Menurut Politikus Fraksi PKS Mardani Ali Sera yang dilansir dari cuitannya di Twitter @MardaniAliSera Pada pukul 1.20 PM · 10 Mar 2021· “Penyelenggaraan Pemilu secara serentak di Tahun 2024, pemerintah akan merampas hak rakyat. Mengapa? Dari sisi penyelenggaraan, berpotensi tidak demokratis karena adanya 272 Pejabat (PJ) Kepala Daerah akibat tidak ada Pilkada pada tahun 2022 & 2023. Hak rakyat untuk menentukan Kepala Daerahnya pun terampas.”

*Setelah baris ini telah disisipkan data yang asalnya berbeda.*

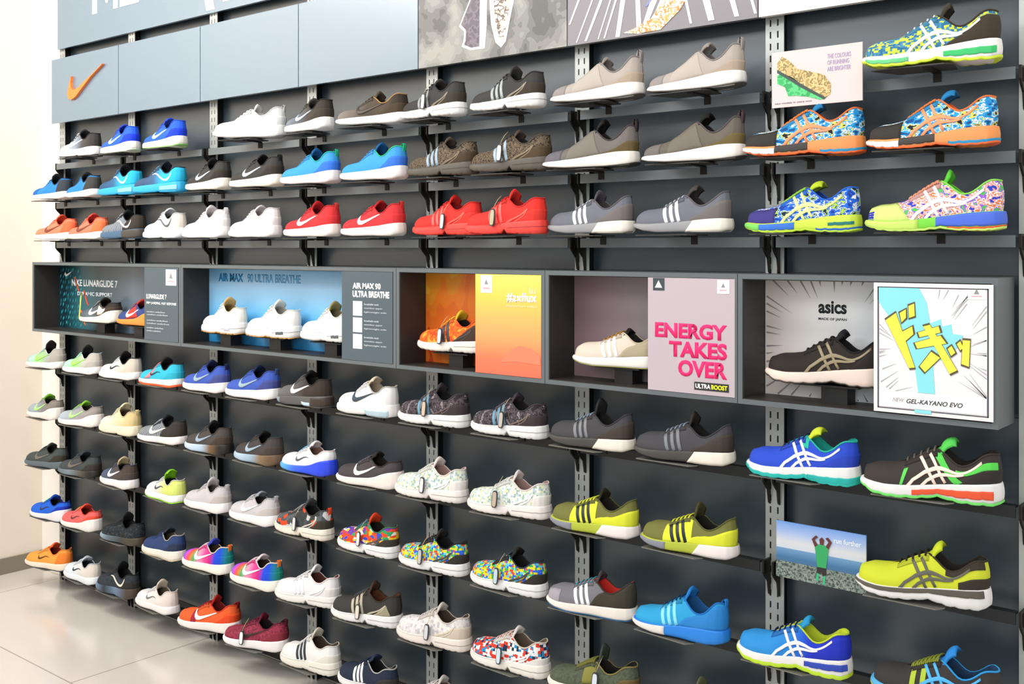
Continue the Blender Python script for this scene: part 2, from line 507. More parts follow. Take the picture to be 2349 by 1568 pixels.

Lanjut terangnya: “Bagaimana menjamin independensinya dalam “menjaga” Pemilu dan Pilkada serentak 2024? Ini jelas bentuk kezaliman. Belum lagi kita perlu mendengarkan masukan KPU & Bawaslu yang menilai, apabila Pemilu & Pilkada dilakukan serentak di 2024 maka akan sangat berat. Karena secara teknis cukup banyak tahapan yang harus dilalui secara detail, cermat & akuntabel oleh penyelenggara.

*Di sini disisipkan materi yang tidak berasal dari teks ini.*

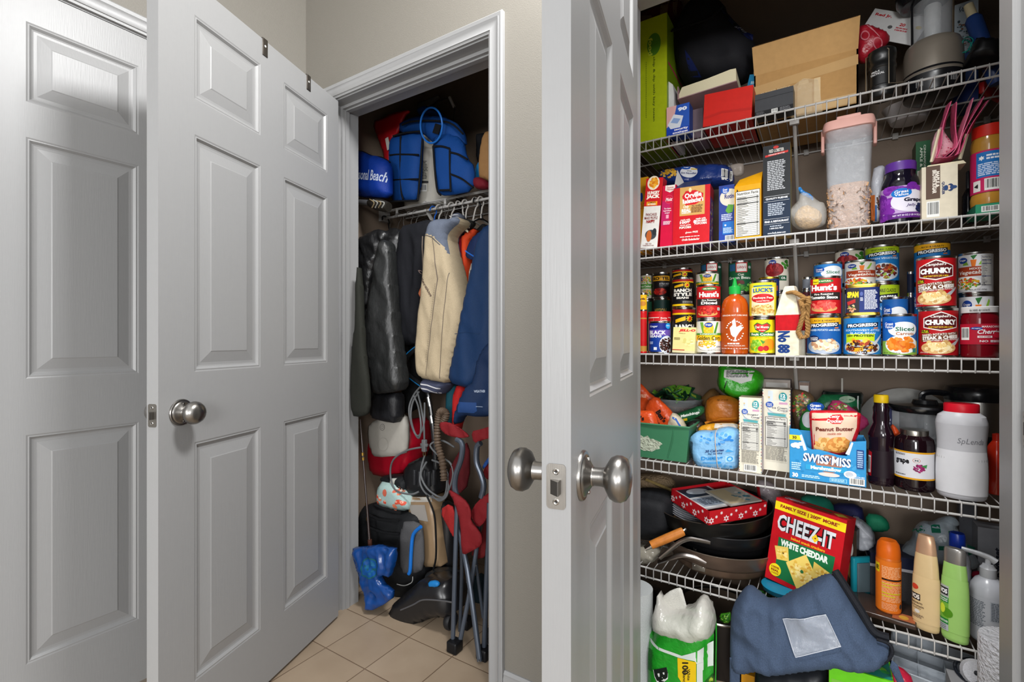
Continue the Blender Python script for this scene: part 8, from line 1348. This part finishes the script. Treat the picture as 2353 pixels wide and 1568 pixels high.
b = MB(); b.lathe([(0, -.012), (.030, -.012), (.034, -.006), (.034, .006), (.030, .012), (0, .012)], M('1b1b1d', .5), 30, tuple(l_(600, 1235, 1.41)), axis=Matrix.Rotation(radians(90), 4, 'Y')); b.build('wheel', t)
child_soft(t, 'dust_bin', 'e', [(390, 560), (525, 560), (545, 700), (572, 930), (470, 935), (450, 860), (410, 680)], 1.56, .10, M('8a7358', .3, 0, '', bs=30), [((395, 560, 570, 930), [('P', [(0, 100), (80, 100), (82, 94), (2, 94)], 'a8a49c'), ('L', 26, 52, 44, 56, 2, 'c8c8c8'), ('P', [(8, 90), (60, 90), (70, 66), (24, 70)], '8f8a84')])], lab='clear bin full of tan dust', amp=.0, ridge=0, edge=.75, k=.015, smooth=0)
child_soft(t, 'bin_top', 'e', [(370, 420), (400, 380), (460, 350), (530, 430), (545, 540), (520, 562), (385, 558), (372, 480)], 1.57, .10, VB, amp=0, ridge=0, edge=.75, k=.012, smooth=0)
child_soft(t, 'rear_spine', 'e', [(520, 600), (590, 590), (620, 700), (620, 1000), (580, 1080), (520, 1040), (470, 945), (575, 940)], 1.60, .08, VB, amp=.002, edge=.4)
child_soft(t, 'lower_joint', 'e', [(480, 960), (600, 970), (640, 1020), (600, 1040), (520, 1040), (490, 1010)], 1.50, .10, M('242628', .35), amp=.001, edge=.4)
child_soft(t, 'blue_pedal', 'e', [(480, 1025), (520, 1020), (540, 1040), (530, 1055), (485, 1060)], 1.38, .02, M('1a6aa8', .4), amp=0, edge=.5, k=.01)
b = MB(); n = 60
hp = [l_(x, y, 1.47) for x, y in [(565, 480), (555, 380), (530, 280), (530, 180), (545, 110), (575, 120), (560, 170)]]
b.tube(hp, lambda s: .0135 + .0022 * sin(s * 2 * pi * 36), M('54463a', .45), 12, 16); o = b.build('ribbed_hose', t)
b = MB(); b.tube([l_(x, y, 1.55) for x, y in [(440, -120), (475, 0), (495, 120), (510, 260), (520, 420)]], .010, M('1b1c1e', .25), 10, 2); b.build('handle_tube', t)
b = MB(); b.tube([l_(480, 30, 1.545), l_(490, 80, 1.545)], .0125, steel('a8a8a8', .25), 12, 0); b.tube([l_(495, 130, 1.545), l_(502, 170, 1.545)], .0125, steel('a8a8a8', .25), 12, 0); b.build('metal_collar', t)
ld = lambda x, y, Y=1.53: W(*K('d', x, y), Y) - t.location
b = MB(); b.tube([ld(x, y) for x, y in [(600, 970), (560, 1000), (495, 1060), (470, 1120), (485, 1180), (540, 1230), (605, 1275)]], .010, M('1b1c1e', .35), 10, 2); b.build('handle_loop', t)
b = MB(); b.tube([ld(x - 9, y - 2, 1.525) for x, y in [(600, 968), (560, 996), (490, 1055), (464, 1120), (480, 1188), (540, 1240), (600, 1283)]], .0045, M('1a6ea8', .4), 8, 2); o = b.build('blue_trim', t)
for nm, pts in (('power_cord', [(430, 0), (395, 60), (385, 140), (405, 220), (430, 250), (440, 180), (425, 80), (400, 20)]), ('power_cord', [(450, -40), (400, 20), (375, 100), (395, 200), (425, 240), (455, 180), (460, 60)]), ('power_cord', [(420, 0), (440, 80), (455, 180), (458, 270)]), ('power_cord', [(460, 345), (440, 420), (437, 500), (480, 560), (560, 575), (610, 470), (600, 390), (540, 350), (490, 290), (550, 265), (620, 300)]), ('power_cord', [(450, 300), (360, 320), (290, 370), (275, 450), (300, 530), (380, 555), (430, 540)]), ('power_cord', [(470, 380), (440, 450), (480, 530), (560, 570), (580, 480), (560, 400), (500, 370)]), ('power_cord', [(500, 560), (540, 590), (580, 560), (590, 480), (575, 420)])):
    b = MB(); b.tube([l_(x, y, 1.50 - .006 * (i % 3)) for i, (x, y) in enumerate(pts)], .0040, M('5c5e60', .5), 8, 3); b.build(nm, t)
b = MB(); b.box(-.010, .010, -.008, .008, 0, .05, M('5a5b5c', .5), .003); b.box(-.018, .018, -.006, .006, .022, .034, M('5a5b5c', .5), .002); b.box(-.007, -.004, -.001, .001, -.018, 0, steel('b8a878', .3)); b.box(.004, .007, -.001, .001, -.018, 0, steel('b8a878', .3)); o = b.build('plug', t); o.location = l_(458, 325, 1.49)
b = MB(); b.tube([l_(x, y, 1.49) for x, y in [(470, 560), (510, 660), (520, 780), (520, 900), (505, 965)]], .004, M('0f0f10', .4), 8, 2); b.build('bin_cable', t)
# folded camp chairs
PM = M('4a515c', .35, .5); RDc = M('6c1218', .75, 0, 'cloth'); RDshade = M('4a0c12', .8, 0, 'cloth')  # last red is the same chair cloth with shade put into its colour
def chair(nm, lb, loc, poles, feet, cloths, joints):
    t = T(nm, lb, 'chair', loc, 0, 'folded camp chairs against the right jamb'); l_ = LW(t)
    for pts, Y0, Y1_, r in poles:
        b = MB(); n = len(pts); b.tube([l_(x, y, Y0 + (Y1_ - Y0) * i / max(1, n - 1)) for i, (x, y) in enumerate(pts)], r, PM, 10, 2 if n > 2 else 0); b.build('pole', t)
    for (x, y, Y) in feet:
        b = MB(); p = l_(x, y, Y); p.z = -t.location.z; b.box(p.x - .022, p.x + .022, p.y - .022, p.y + .022, 0, .040, M('131315', .35), .006); b.build('foot', t)
    for (x, y, Y) in joints:
        b = MB(); b.lathe([(.0035, 0), (.0028, .003), (0, .0035)], steel('b0b0b0', .3), 12, tuple(l_(x, y, Y - .012)), axis=Matrix.Rotation(radians(90), 4, 'X')); b.build('rivet', t)
    for pts, Y, th, mt, lab in cloths: child_soft(t, 'fabric', 'e', pts, Y, th * .3, mt, lab=lab, amp=.0065, fr=(22, 8), k=.010, ridge=1.5, edge=.4)
    return t
FA = W(*K('e', 622, 1425), 1.335); FB = W(*K('e', 780, 1440), 1.36)
chair('camp_chair', 'folded red camp chair with a curved grey arm pole, left of two', (FA.x, 1.335, 0),
      [([(632, 258), (655, 272), (664, 305), (655, 370), (628, 450), (622, 520), (634, 562)], 1.40, 1.40, .0105), ([(636, 560), (625, 900), (610, 1400)], 1.40, 1.335, .0085), ([(645, 650), (660, 900), (655, 1150), (648, 1330)], 1.42, 1.44, .007), ([(630, 700), (690, 960), (757, 1455)], 1.41, 1.33, .0095), ([(740, 850), (700, 1100), (640, 1400)], 1.42, 1.345, .0085), ([(733, 905), (760, 1100), (776, 1220)], 1.45, 1.45, .0065)],
      [(622, 1425, 1.335), (683, 1325, 1.47)],
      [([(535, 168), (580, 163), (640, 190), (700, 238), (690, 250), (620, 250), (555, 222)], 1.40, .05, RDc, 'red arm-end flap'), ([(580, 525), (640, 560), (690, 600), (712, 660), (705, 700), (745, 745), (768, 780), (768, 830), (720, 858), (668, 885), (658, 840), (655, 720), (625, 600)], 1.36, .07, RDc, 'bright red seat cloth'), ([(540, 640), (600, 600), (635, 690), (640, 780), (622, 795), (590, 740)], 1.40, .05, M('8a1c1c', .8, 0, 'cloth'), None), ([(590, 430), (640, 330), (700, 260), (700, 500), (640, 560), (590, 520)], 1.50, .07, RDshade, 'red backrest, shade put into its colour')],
      [(737, 938, 1.42), (690, 1028, 1.38), (755, 1455, 1.33)])
chair('camp_chair', 'folded red camp chair tight against the right jamb, right of two', (FB.x, 1.36, 0),
      [([(762, 278), (742, 300), (740, 380), (765, 450), (778, 510), (765, 572)], 1.39, 1.39, .0105), ([(765, 600), (740, 850), (700, 1080)], 1.41, 1.43, .008), ([(808, 600), (800, 900), (778, 1420)], 1.39, 1.36, .0085), ([(800, 850), (790, 1100), (786, 1420)], 1.42, 1.37, .0085)],
      [(780, 1440, 1.36), (815, 1325, 1.45)],
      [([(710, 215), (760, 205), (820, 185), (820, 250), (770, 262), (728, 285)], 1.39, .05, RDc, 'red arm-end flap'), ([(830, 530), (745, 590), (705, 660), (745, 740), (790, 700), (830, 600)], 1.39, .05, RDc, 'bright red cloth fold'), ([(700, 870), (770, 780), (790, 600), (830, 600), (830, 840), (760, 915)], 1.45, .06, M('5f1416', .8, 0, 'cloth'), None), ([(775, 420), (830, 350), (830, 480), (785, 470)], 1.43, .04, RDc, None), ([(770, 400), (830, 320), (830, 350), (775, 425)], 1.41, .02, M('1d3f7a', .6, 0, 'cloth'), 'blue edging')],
      [(815, 900, 1.38)])
soft('e', [(720, 1000), (770, 980), (790, 1100), (770, 1300), (730, 1320), (700, 1290), (690, 1100)], 1.66, .06, M('14252c', .7, 0, 'cloth'), 'dark_backpack', 'dark teal-edged backpack in the shadows behind the camp chairs', 'backpack', GFl, [((700, 1290, 775, 1320), [('R', 4, 30, 96, 70, '1a7fa0')])], dy=.0)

Lanjut ketusnya: “Tidak bisa meninggalkan begitu saja pembahasan RUU Pemilu. Begitu banyak yang mesti ditindak lanjuti seperti 6 opsi keserentakan dari MK termasuk payung bagi implementasi IT dalam pemilu kita. Contoh, @FPKSDPRRI yang menyetujui E-Rekap dengan catatan. Hanya untuk menggantikan rekap manual (pengisian 73 lampiran secara manual), tapi C1 Plano tetap sebagai bukti utama sengketa hasil pemilu dan C1 tersebut dipegang semua saksi.
Selanjutnya: “Revisi UU Pemilu mendesak karena sebagai pintu masuk untuk memulai perbaikan sistem politik dan demokrasi di negeri ini. Revisi perlu didasarkan pada kepentingan publik jangka panjang. Hal substansial paling utama. Demokrasi pun akan sehat karena masyarakat menikmati dan tidak terbebani dengan pemilu yang marathon.”

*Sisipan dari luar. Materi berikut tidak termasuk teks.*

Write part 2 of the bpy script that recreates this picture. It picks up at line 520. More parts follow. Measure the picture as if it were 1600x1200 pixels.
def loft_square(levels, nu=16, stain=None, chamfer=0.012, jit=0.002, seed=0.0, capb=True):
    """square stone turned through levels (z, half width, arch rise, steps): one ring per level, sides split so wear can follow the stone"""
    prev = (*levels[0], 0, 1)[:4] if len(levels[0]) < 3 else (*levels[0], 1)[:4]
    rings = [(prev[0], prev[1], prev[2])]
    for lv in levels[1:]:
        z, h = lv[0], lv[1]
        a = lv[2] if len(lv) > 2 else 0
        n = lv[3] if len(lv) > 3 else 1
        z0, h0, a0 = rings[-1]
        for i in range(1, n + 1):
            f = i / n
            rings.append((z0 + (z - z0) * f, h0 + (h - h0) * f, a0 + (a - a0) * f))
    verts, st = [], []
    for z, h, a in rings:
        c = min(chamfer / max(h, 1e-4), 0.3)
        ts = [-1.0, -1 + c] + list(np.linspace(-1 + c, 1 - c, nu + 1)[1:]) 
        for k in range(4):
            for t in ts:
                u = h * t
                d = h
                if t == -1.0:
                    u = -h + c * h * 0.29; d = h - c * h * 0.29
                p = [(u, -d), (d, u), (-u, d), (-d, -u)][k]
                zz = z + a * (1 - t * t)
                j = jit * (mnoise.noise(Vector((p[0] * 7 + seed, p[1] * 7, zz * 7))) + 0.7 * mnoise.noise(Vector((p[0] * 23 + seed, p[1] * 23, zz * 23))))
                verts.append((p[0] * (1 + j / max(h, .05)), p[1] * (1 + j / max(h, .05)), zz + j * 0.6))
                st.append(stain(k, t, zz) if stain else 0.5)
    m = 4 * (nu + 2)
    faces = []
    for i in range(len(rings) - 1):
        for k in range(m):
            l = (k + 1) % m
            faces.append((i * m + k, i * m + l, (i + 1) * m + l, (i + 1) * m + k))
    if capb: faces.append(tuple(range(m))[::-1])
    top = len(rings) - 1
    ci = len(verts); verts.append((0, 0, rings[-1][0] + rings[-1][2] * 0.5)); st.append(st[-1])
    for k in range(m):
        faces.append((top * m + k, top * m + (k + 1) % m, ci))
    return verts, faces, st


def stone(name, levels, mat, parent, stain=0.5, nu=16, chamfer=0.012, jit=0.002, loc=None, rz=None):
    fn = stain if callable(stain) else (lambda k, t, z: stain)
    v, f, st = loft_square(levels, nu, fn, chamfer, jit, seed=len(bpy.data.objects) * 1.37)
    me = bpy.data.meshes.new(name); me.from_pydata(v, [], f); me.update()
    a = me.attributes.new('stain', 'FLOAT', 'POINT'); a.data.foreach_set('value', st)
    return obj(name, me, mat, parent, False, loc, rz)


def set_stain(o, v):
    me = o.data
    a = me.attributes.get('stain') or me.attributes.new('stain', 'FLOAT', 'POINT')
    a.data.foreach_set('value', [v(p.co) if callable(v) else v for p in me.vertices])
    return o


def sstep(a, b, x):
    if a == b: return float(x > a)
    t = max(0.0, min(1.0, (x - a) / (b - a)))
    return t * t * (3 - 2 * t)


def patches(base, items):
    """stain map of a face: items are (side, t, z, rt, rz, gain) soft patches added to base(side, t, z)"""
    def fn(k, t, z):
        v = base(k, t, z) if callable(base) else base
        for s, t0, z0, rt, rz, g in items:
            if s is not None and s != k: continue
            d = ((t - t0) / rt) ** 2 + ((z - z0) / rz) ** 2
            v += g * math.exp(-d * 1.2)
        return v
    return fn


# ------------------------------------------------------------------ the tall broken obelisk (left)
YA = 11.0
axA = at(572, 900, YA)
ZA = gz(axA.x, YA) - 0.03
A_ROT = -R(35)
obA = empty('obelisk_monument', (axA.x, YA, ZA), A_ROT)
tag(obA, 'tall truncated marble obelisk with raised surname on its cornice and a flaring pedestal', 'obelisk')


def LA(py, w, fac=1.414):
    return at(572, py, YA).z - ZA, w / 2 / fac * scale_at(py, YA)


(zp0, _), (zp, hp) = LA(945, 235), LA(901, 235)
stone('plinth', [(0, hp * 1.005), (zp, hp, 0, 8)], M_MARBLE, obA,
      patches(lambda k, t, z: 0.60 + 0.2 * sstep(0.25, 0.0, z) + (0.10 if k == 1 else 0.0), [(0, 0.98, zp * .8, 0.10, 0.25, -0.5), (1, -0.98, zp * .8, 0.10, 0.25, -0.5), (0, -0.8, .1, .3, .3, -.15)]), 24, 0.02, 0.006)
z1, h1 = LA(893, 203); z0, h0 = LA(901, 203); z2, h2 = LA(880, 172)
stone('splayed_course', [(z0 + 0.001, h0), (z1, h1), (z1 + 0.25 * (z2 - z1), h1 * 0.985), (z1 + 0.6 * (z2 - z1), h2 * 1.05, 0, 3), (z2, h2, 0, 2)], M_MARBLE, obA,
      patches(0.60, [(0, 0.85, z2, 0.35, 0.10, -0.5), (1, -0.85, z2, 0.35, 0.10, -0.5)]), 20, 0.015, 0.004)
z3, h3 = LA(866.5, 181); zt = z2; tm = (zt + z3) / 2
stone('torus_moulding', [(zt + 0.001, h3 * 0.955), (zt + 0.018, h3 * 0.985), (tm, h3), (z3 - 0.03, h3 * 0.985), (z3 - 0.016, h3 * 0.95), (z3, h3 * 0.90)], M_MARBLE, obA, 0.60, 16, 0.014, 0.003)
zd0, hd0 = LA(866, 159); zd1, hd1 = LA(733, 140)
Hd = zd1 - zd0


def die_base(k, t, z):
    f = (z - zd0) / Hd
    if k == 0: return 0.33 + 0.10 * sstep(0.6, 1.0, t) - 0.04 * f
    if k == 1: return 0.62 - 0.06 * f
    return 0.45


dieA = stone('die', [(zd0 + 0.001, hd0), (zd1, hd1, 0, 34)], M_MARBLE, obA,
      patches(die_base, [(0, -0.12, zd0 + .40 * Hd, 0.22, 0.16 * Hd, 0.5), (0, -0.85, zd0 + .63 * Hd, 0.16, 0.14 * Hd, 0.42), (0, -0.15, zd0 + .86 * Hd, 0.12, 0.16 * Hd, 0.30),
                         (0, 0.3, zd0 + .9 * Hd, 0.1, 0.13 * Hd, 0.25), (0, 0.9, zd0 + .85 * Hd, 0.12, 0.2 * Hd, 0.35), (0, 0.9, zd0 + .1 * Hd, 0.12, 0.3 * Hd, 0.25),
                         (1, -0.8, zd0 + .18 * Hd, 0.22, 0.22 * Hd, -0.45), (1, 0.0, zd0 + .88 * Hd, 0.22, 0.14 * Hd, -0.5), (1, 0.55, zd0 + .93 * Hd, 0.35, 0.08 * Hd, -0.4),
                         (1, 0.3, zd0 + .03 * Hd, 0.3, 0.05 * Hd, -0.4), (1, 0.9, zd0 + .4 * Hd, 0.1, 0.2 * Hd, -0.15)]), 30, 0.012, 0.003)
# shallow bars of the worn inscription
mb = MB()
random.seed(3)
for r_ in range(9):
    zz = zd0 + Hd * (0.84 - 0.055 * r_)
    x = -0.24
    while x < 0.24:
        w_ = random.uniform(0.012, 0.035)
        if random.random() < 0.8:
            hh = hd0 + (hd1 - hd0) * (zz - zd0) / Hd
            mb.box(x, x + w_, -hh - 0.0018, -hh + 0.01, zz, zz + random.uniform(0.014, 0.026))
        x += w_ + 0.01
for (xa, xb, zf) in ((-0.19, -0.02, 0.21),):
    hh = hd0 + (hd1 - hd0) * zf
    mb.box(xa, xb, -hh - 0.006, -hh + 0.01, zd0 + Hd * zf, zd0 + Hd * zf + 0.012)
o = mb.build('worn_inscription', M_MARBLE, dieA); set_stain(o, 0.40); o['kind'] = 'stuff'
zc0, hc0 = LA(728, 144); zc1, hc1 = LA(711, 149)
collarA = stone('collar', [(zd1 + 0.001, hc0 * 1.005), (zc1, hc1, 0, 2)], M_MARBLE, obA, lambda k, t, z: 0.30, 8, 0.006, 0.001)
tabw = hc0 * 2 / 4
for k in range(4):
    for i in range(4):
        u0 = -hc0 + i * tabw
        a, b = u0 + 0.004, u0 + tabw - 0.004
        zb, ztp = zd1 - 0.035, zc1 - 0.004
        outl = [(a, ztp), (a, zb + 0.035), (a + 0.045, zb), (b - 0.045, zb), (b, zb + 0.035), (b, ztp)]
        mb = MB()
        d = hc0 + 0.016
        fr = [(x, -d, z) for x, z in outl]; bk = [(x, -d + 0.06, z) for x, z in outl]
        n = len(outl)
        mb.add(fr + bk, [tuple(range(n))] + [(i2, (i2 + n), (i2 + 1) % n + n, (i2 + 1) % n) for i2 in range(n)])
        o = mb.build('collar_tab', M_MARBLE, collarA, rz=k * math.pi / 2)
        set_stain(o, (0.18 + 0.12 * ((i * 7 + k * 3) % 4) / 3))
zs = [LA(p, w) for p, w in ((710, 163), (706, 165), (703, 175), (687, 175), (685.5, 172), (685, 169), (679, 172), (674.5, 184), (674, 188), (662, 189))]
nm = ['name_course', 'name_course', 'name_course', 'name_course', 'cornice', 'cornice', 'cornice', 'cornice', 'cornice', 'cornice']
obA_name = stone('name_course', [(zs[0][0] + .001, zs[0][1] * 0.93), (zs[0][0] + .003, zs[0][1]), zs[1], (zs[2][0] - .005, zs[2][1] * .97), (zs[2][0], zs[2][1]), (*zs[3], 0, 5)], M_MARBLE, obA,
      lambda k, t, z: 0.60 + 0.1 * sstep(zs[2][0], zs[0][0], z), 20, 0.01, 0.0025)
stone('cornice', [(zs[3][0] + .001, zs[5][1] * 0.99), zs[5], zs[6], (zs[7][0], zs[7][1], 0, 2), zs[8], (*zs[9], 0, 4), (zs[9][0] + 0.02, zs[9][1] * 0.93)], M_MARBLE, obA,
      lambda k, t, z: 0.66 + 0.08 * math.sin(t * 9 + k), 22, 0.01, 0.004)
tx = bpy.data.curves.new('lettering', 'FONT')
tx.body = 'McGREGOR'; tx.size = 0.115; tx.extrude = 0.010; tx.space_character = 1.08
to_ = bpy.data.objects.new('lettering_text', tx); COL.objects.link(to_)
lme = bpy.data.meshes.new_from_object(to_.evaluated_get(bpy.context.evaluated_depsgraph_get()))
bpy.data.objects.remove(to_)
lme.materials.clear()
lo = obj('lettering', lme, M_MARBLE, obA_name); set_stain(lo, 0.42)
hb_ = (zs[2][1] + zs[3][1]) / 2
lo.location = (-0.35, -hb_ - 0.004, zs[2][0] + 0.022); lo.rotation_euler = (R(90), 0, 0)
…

Di akhir cuitannya beliyau menyampaikan: “Efisiensi anggaran yang menjadi salah satu tujuan penyelenggaraan Pemilu Serentak pun tidak tercapai. Sebagai contoh Alokasi APBN untuk Pemilu Serentak 2019 sebesar 25,12 triliun, sedangkan Pemilu 2014 yang belum serentak berbiaya 24,8 triliun.” Sebut Mardani di Tweetnya (AZN).